70 per cent of teaching entrants affected by reduced salaries under 25 years of age at time of entry to the profession.

INTO supported Tomás Horgan and Claire Keegan in their claim before the European Court of Justice seeking redress, on age discrimination grounds, against the unilateral decision of the government to cut new entrant pay. Questions were referred to the ECJ from the Irish Labour Court, following previous hearings.

The claim to the Labour Court is that the 10 per cent salary cut and scale reversion imposed on new entrant teachers such as the Claimants from January 2011 represents indirect discrimination on age grounds.

The State’s own statistics show that well over 70 per cent of new entrants to primary teaching in 2011 were 25 years of age or under. To impose a salary cut on these entrants means in reality that younger teachers were paid less at start of career than older teachers had been, a disadvantage which persists across the career resulting in a substantial differential in career earnings.

The response of the European Court (ECJ) to the questions posed to it by the Irish Labour Court is a bitter disappointment.
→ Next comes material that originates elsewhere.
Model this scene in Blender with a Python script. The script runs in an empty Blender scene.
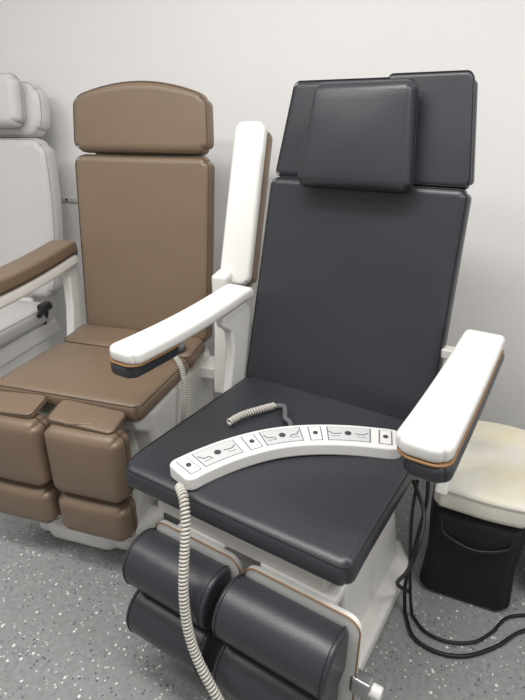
import bpy, bmesh, math, random
from mathutils import Vector, Matrix, Euler
random.seed(4)
D=bpy.data; S=bpy.context.scene; C=S.collection
S.view_settings.view_transform='Standard'
rad=math.radians

# ---------------- materials ----------------
def srgb(r,g,b):
    f=lambda c:(c/255/12.92) if c/255<=0.04045 else ((c/255+0.055)/1.055)**2.4
    return (f(r),f(g),f(b),1)
def mat(name,col,rough=.5,bump=0,bscale=300,metal=0,var=0,vscale=4,spec=.5,wrinkle=0):
    m=D.materials.new(name); m.use_nodes=True; nt=m.node_tree; N=nt.nodes; L=nt.links
    b=N['Principled BSDF']; b.inputs['Base Color'].default_value=col
    b.inputs['Roughness'].default_value=rough; b.inputs['Metallic'].default_value=metal
    b.inputs['Specular IOR Level'].default_value=spec
    tc=N.new('ShaderNodeTexCoord')
    if bump:
        n=N.new('ShaderNodeTexNoise'); n.inputs['Scale'].default_value=bscale; n.inputs['Detail'].default_value=3
        L.new(tc.outputs['Object'],n.inputs['Vector'])
        bp=N.new('ShaderNodeBump'); bp.inputs['Strength'].default_value=bump; bp.inputs['Distance'].default_value=.002
        L.new(n.outputs['Fac'],bp.inputs['Height']); L.new(bp.outputs['Normal'],b.inputs['Normal'])
        if wrinkle:
            n3=N.new('ShaderNodeTexNoise'); n3.inputs['Scale'].default_value=5; n3.inputs['Detail'].default_value=1; n3.inputs['Distortion'].default_value=.3
            L.new(tc.outputs['Object'],n3.inputs['Vector'])
            b3=N.new('ShaderNodeBump'); b3.inputs['Strength'].default_value=wrinkle; b3.inputs['Distance'].default_value=.014
            L.new(n3.outputs['Fac'],b3.inputs['Height']); L.new(b3.outputs['Normal'],bp.inputs['Normal'])
    if var:
        n=N.new('ShaderNodeTexNoise'); n.inputs['Scale'].default_value=vscale; n.inputs['Detail'].default_value=4
        L.new(tc.outputs['Object'],n.inputs['Vector'])
        mx=N.new('ShaderNodeMix'); mx.data_type='RGBA'
        mx.inputs['A'].default_value=tuple(c*(1-var) for c in col[:3])+(1,)
        mx.inputs['B'].default_value=tuple(min(1,c*(1+var)) for c in col[:3])+(1,)
        L.new(n.outputs['Fac'],mx.inputs['Factor']); L.new(mx.outputs['Result'],b.inputs['Base Color'])
    return m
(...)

The Court chose not to even take the time to hold an oral hearing where Tomás and Claire could have set out their specific case. Such an opportunity would have enabled them to counter the concerns expressed in the judgement and speak to the merits of this particular age discrimination case. The case returns to the Labour Court where the Claimants, supported by INTO, will reply in detail to the ECJ responses and will ask the Labour Court to find that what looks on its face like age-linked discrimination is exactly that.

INTO President Joe Killeen, who was in attendance as the verdict was delivered in Luxembourg, said “I commend both Tomás and Claire and the great service they have done for their fellow teachers in standing up for equal pay for equal work. This case is just one strand, albeit an important one, of our consistent opposition to the cuts imposed on new entrants. Whether through negotiation, court challenge or industrial action, INTO will stand with our members until the blot of inequality is obliterated.”